156/ Les engrais tirés du règne minéral sont peu usités.
Ils ne connaissent pas encore leurs bons effets dans la Camargue.
On y ignore presque entièrement, l’art de corriger la compacité de la terre par des additions de sable, et sa légèreté par des mélanges de terre compacte.
La foule des procédés nouveaux, quoique consacrés par les principes d’un bon assolement, n’y trouve guère de partisans.

157/ Les fumiers sont fort employés
Mais, les engrais, considérés par rapport à l’idée qu’on y attache communément , sont fort usités dans l’Isle.
De nombreux troupeaux, des mules pour le labourage, des pailles, des plantes pour les litières, donnent des fumiers en abondance.
Les parcs ambulants dans lesquels, au moyen de claies, on enferme les brebis, pendant les nuits d’hiver, fournissent un engrais d’autant plus estimé qu’on a mis quelques litières sous le bétail.
Les autres fumiers sont assez généralement mêlés ensemble, et portés soit dans les jardins, soit autour des mas.

158/ Engrais particuliers pour neutraliser les sel des sansouires.
Un autre engrais, le plus nécessaire de tous, dans l’état actuel de la Camargue, ce sont les pailles ou les végétaux non fermentés, qu’on répand sur les sansouires.
A moins de renoncer aux autres engrais. On ne peut remplacer ces plantes par des pailles, qui sont indispensables à la litière des bestiaux.

Après les semailles le triangle est particulièrement employé à cet objet. On le recouvre légèrement de terre, pour qu’il reste en place malgré le vent.
Les agriculteurs envoient en foule chercher cette plante dans les marais, elle promet par sa décomposition de faire prospérer les semailles subséquentes. Mais son effet sur la récolte qui se prépare, est plus précieux et plus immédiat, il neutralise ou du moins atténue la corrasion qui existe dans les sansouires.

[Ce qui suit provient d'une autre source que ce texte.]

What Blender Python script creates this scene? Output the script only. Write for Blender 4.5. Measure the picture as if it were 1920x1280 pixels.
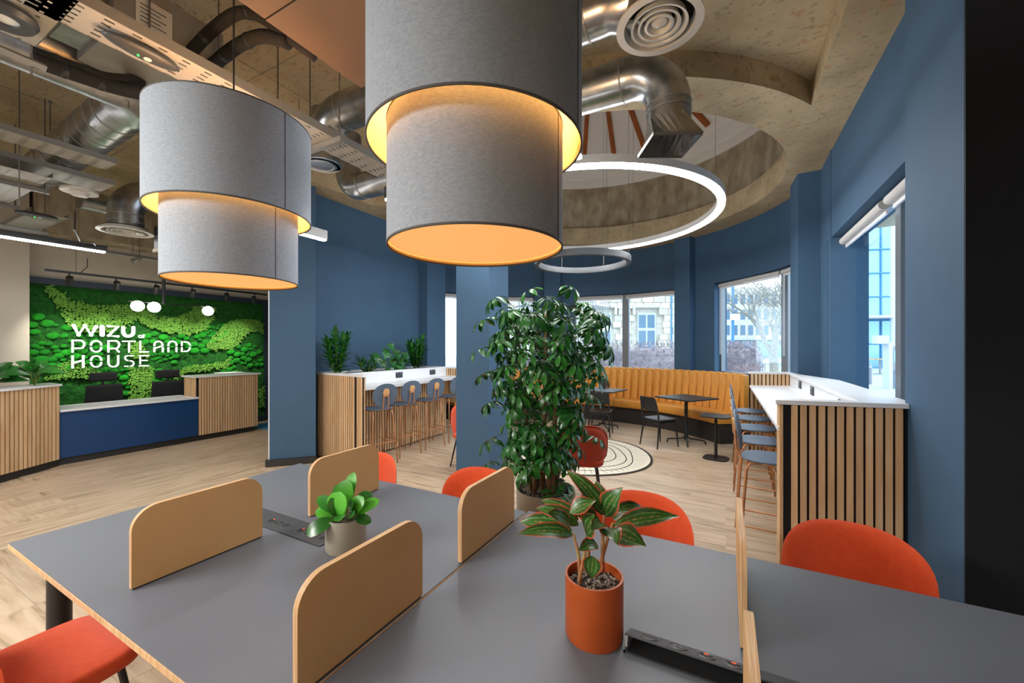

159/ Comment le triangle opère cette neutralisation
En effet par l’intermédiaire du triangle, le soleil ne peut frapper le sol directement, et le dessèche moins.
La terre conserve alors assez d’humidité pour saturer le muriate de soude et pour fournir à la germination du grain . Sans cette précaution, le sel, dont l’attraction par l’eau est assez connue, absorberait l’humidité que n’enlèverait pas l’atmosphère, et le blé périrait d’inanition.

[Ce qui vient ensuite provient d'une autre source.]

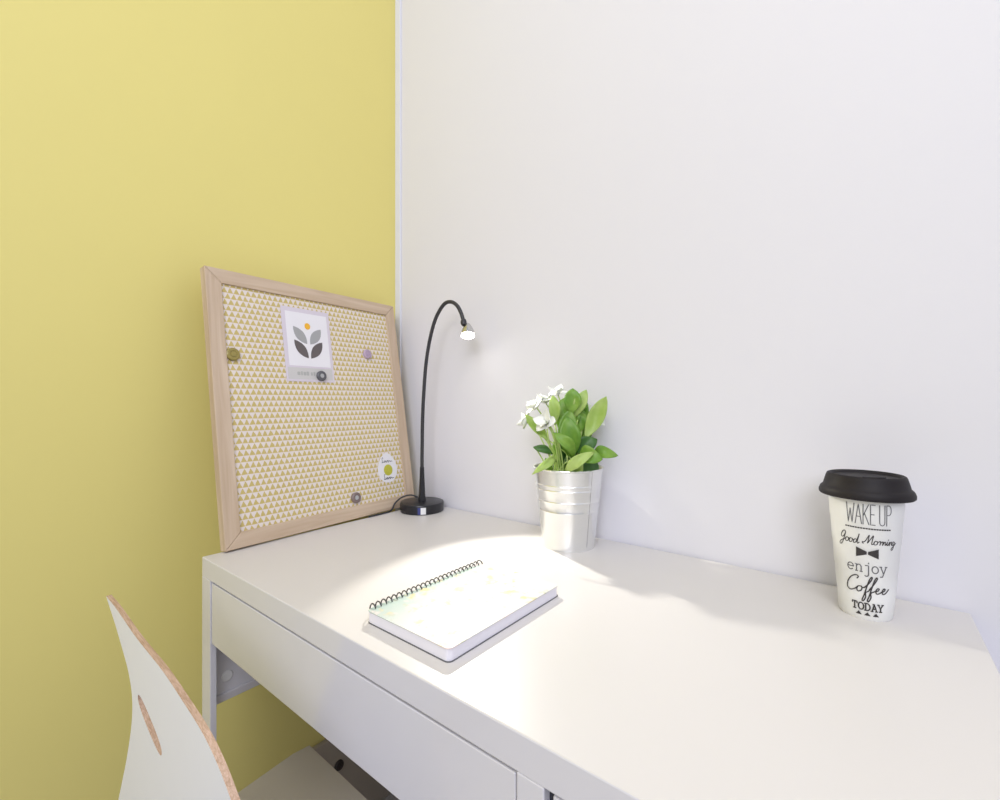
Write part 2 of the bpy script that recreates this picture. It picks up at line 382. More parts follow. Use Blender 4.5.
bm = bmesh.new(); plate(bm, [(-0.049, -0.071), (0.049, -0.071), (0.049, -0.0475), (-0.049, -0.0475)], 0.0008, 0.0011); bd = obj('caption_band', bm, 'paper_band', card)
bm = bmesh.new()
for k, (a0, w0) in enumerate(((-0.030, .006), (-0.0225, .004), (-0.017, .006), (-0.010, .005), (-0.001, .004), (.005, .004))):
    plate(bm, rrect(a0, a0+w0, -0.063, -0.056+0.001*(k % 2), 0.001, 2), 0.0011, 0.0013)
obj('caption_print', bm, 'blur', bd)
for a, b, mname, sk in (((-0.0305, 0.036), (-0.003, 0.002), 'logo_light', 0), ((0.0305, 0.036), (0.004, 0.002), 'logo_light', 0),
                     ((-0.0305, 0.0085), (-0.0025, -0.0275), 'logo_dark', 0), ((0.0315, 0.0085), (0.003, -0.0275), 'logo_dark', 0)):
    bm = bmesh.new(); plate(bm, lens_pts(a, b, 0.0098), 0.0011, 0.0014); obj('printed_leaf', bm, mname, card)
bm = bmesh.new(); plate(bm, [(0.0008+0.0062*math.cos(i*PI/12), 0.0392+0.0068*math.sin(i*PI/12)) for i in range(24)], 0.0011, 0.0014); obj('printed_sun', bm, 'logo_sun', card)

def magnet(label, y, z, r, mat, hub=None, dx=0):
    mt = board_thing('magnet', label, 'magnet', y, z, group='round magnets on the pinboard')
    mt.matrix_world = mt.matrix_world @ Matrix.Translation((dx, 0, 0)) @ Matrix.Rotation(PI/2, 4, 'Y')
    bm = bmesh.new(); lathe(bm, [(0, 0), (r, 0), (r, .004), (r*.85, .0055), (r*.55, .0055), (r*.5, .0045), (0, .0045)], 28)
    obj('body', bm, mat, mt, smooth=40)
    bm = bmesh.new(); lathe(bm, [(0, .0045), (r*.42, .0045), (r*.40, .0055), (0, .006)], 20); obj('centre', bm, hub or mat, mt, smooth=40)
magnet('dark grey round magnet holding the lower edge of the white card', 0.2069, 0.2999, 0.0105, 'mag_grey', 'mag_hub', 0.0016)
magnet('olive yellow round magnet at the left edge of the fabric', 0.0365, 0.3315, 0.0115, 'mag_olive')
magnet('lilac round magnet alone on the right of the fabric', 0.3315, 0.3565, 0.0105, 'mag_lilac')
magnet('brown-grey round magnet near the bottom rail of the board', 0.2622, 0.0424, 0.0112, 'mag_brown', 'mag_hub')

# stroke letters ---------------------------------------------------------------
def arcp(cx, cy, rx, ry, a0, a1, n=10): return [(cx+rx*math.cos(math.radians(a0+(a1-a0)*i/n)), cy+ry*math.sin(math.radians(a0+(a1-a0)*i/n))) for i in range(n+1)]
# each glyph: (advance, [polylines]); smooth strokes are already sampled
G_tall = {
 'W': (.50, [[(0,1),(.11,0),(.22,.72)], [(.22,.72),(.33,0),(.44,1)]]),
 'A': (.42, [[(0,0),(.17,1),(.34,0)], [(.07,.36),(.27,.36)]]),
 'K': (.38, [[(0,0),(0,1)], [(.28,1),(0,.42)], [(.07,.56),(.30,0)]]),
 'E': (.34, [[(.24,1),(0,1),(0,0),(.24,0)], [(0,.52),(.19,.52)]]),
 ' ': (.14, []),
 'U': (.40, [[(0,1),(0,.2)]+arcp(.145,.16,.145,.16,180,360)+[(.29,.2),(.29,1)]]),
 'P': (.36, [[(0,0),(0,1)], [(0,1),(.12,1)]+arcp(.12,.76,.15,.24,90,-90)+[(0,.52)]]),
}
def ser(x, y, w=.13): return [(x-w, y), (x+w, y)]
G_slab = {
 'T': (.80, [[(.34,0),(.34,1)], ser(.34,0,.16), [(.02,.78),(.02,1),(.66,1),(.66,.78)]]),
 'O': (.84, [arcp(.38,.5,.34,.5,0,360,20)]),
 'D': (.84, [[(.14,0),(.14,1)], [(0,1),(.30,1)]+arcp(.30,.5,.38,.5,90,-90,14)+[(0,0)]]),
 'A': (.86, [[(.10,0),(.40,1),(.70,0)], [(.22,.34),(.58,.34)], ser(.10,0,.12), ser(.70,0,.12), [(.24,1),(.42,1)]]),
 'Y': (.80, [[(.08,1),(.38,.45),(.68,1)], [(.38,.45),(.38,0)], ser(.38,0,.15), ser(.08,1,.10), ser(.68,1,.10)]),
}
G_type = {   # x-height 1
 'e': (1.15, [[(.10,.52),(.90,.52)]+arcp(.50,.5,.42,.50,3,315,20)]),
 'n': (1.20, [[(.20,0),(.20,1),(.04,1)], [(.20,.65)]+arcp(.52,.66,.30,.34,160,0,10)+[(.82,0)], ser(.20,0,.14), ser(.82,0,.14)]),
 'j': (.95, [[(.18,1),(.58,1),(.58,-.30)]+arcp(.30,-.30,.28,.28,0,-130,8), [(.56,1.32),(.58,1.46),(.60,1.32)]]),
 'o': (1.15, [arcp(.50,.5,.42,.50,0,360,22)]),
 'y': (1.20, [[(.10,1),(.50,.04)], [(.90,1),(.36,-.45),(.08,-.45)], ser(.10,1,.13), ser(.90,1,.13)]),
}
def S(*p): return [(q.x, q.y) for q in spline([(a, b, 0) for a, b in p], 7)]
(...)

160/ Le triangle est insuffisant et diminue tous les jours.
Ce moyen de corriger le vice des sansouires qui se multiplient tous les jours davantage, n’est presque plus à la disposition des propriétaires depuis l’année 1810.
Le débordement qui se manifesta à cette époque, ayant franchi ou rompu les chaussées de toutes parts, roula dans la Camargue une si grande masse d’eau quelle entraîna des terres sur son passage et les porta jusque dans les marais.
Le fond de ces marais, plus ou moins rehaussés, ne donne plus aujourd’hui les plantes accoutumées.
A moins de renoncer aux autres engrais. On ne peut remplacer ces plantes par des pailles, qui sont indispensables à la litière des bestiaux.